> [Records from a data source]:
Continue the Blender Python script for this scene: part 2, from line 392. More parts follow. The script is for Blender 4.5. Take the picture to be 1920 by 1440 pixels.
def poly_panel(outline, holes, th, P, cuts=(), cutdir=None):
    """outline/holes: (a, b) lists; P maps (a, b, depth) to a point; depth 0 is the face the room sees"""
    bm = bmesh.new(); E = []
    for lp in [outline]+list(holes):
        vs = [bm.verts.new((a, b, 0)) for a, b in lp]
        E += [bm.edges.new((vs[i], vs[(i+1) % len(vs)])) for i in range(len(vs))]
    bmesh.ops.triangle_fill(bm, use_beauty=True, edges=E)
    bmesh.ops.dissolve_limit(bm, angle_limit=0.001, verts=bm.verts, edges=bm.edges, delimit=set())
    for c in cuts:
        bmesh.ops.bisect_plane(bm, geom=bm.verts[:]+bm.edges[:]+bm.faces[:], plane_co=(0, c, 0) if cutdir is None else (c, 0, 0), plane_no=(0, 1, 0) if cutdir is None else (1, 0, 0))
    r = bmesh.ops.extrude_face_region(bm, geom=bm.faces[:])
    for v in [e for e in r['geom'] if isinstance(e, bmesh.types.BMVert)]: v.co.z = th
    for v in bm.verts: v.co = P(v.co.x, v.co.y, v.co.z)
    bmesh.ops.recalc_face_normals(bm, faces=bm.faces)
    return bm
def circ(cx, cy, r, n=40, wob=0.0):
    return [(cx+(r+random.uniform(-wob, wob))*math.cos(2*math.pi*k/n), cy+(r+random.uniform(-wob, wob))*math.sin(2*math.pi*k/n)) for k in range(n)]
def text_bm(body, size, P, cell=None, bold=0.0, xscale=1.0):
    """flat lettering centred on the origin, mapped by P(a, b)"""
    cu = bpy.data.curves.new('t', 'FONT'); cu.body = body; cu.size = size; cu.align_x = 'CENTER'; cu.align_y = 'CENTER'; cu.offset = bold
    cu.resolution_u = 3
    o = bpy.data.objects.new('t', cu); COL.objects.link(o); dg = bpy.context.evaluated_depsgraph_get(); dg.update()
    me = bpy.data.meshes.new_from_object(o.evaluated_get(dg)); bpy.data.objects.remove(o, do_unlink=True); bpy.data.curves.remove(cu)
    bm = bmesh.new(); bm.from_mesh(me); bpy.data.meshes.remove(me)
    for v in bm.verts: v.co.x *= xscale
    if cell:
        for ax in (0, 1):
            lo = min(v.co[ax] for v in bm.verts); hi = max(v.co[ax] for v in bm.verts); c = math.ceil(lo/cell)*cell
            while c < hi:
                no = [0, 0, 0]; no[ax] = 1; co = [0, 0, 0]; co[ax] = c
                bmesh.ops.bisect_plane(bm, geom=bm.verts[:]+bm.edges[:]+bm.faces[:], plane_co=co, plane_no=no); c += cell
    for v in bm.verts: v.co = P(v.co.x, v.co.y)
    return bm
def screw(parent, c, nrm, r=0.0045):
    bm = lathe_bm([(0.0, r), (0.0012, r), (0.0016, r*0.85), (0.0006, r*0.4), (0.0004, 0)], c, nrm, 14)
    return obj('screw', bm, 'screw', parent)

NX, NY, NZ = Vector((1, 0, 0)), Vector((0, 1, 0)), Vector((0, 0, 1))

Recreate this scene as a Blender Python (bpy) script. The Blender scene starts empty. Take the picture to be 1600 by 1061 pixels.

> [Stated goal]:
Copy out the data shown above without altering anything.

> [Result of this task]:
Continue the Blender Python script for this scene: part 2, from line 392. More parts follow. The script is for Blender 4.5. Take the picture to be 1920 by 1440 pixels.
def poly_panel(outline, holes, th, P, cuts=(), cutdir=None):
    """outline/holes: (a, b) lists; P maps (a, b, depth) to a point; depth 0 is the face the room sees"""
    bm = bmesh.new(); E = []
    for lp in [outline]+list(holes):
        vs = [bm.verts.new((a, b, 0)) for a, b in lp]
        E += [bm.edges.new((vs[i], vs[(i+1) % len(vs)])) for i in range(len(vs))]
    bmesh.ops.triangle_fill(bm, use_beauty=True, edges=E)
    bmesh.ops.dissolve_limit(bm, angle_limit=0.001, verts=bm.verts, edges=bm.edges, delimit=set())
    for c in cuts:
        bmesh.ops.bisect_plane(bm, geom=bm.verts[:]+bm.edges[:]+bm.faces[:], plane_co=(0, c, 0) if cutdir is None else (c, 0, 0), plane_no=(0, 1, 0) if cutdir is None else (1, 0, 0))
    r = bmesh.ops.extrude_face_region(bm, geom=bm.faces[:])
    for v in [e for e in r['geom'] if isinstance(e, bmesh.types.BMVert)]: v.co.z = th
    for v in bm.verts: v.co = P(v.co.x, v.co.y, v.co.z)
    bmesh.ops.recalc_face_normals(bm, faces=bm.faces)
    return bm
def circ(cx, cy, r, n=40, wob=0.0):
    return [(cx+(r+random.uniform(-wob, wob))*math.cos(2*math.pi*k/n), cy+(r+random.uniform(-wob, wob))*math.sin(2*math.pi*k/n)) for k in range(n)]
def text_bm(body, size, P, cell=None, bold=0.0, xscale=1.0):
    """flat lettering centred on the origin, mapped by P(a, b)"""
    cu = bpy.data.curves.new('t', 'FONT'); cu.body = body; cu.size = size; cu.align_x = 'CENTER'; cu.align_y = 'CENTER'; cu.offset = bold
    cu.resolution_u = 3
    o = bpy.data.objects.new('t', cu); COL.objects.link(o); dg = bpy.context.evaluated_depsgraph_get(); dg.update()
    me = bpy.data.meshes.new_from_object(o.evaluated_get(dg)); bpy.data.objects.remove(o, do_unlink=True); bpy.data.curves.remove(cu)
    bm = bmesh.new(); bm.from_mesh(me); bpy.data.meshes.remove(me)
    for v in bm.verts: v.co.x *= xscale
    if cell:
        for ax in (0, 1):
            lo = min(v.co[ax] for v in bm.verts); hi = max(v.co[ax] for v in bm.verts); c = math.ceil(lo/cell)*cell
            while c < hi:
                no = [0, 0, 0]; no[ax] = 1; co = [0, 0, 0]; co[ax] = c
                bmesh.ops.bisect_plane(bm, geom=bm.verts[:]+bm.edges[:]+bm.faces[:], plane_co=co, plane_no=no); c += cell
    for v in bm.verts: v.co = P(v.co.x, v.co.y)
    return bm
def screw(parent, c, nrm, r=0.0045):
    bm = lathe_bm([(0.0, r), (0.0012, r), (0.0016, r*0.85), (0.0006, r*0.4), (0.0004, 0)], c, nrm, 14)
    return obj('screw', bm, 'screw', parent)

NX, NY, NZ = Vector((1, 0, 0)), Vector((0, 1, 0)), Vector((0, 0, 1))

Recreate this scene as a Blender Python (bpy) script. The Blender scene starts empty. Take the picture to be 1600 by 1061 pixels.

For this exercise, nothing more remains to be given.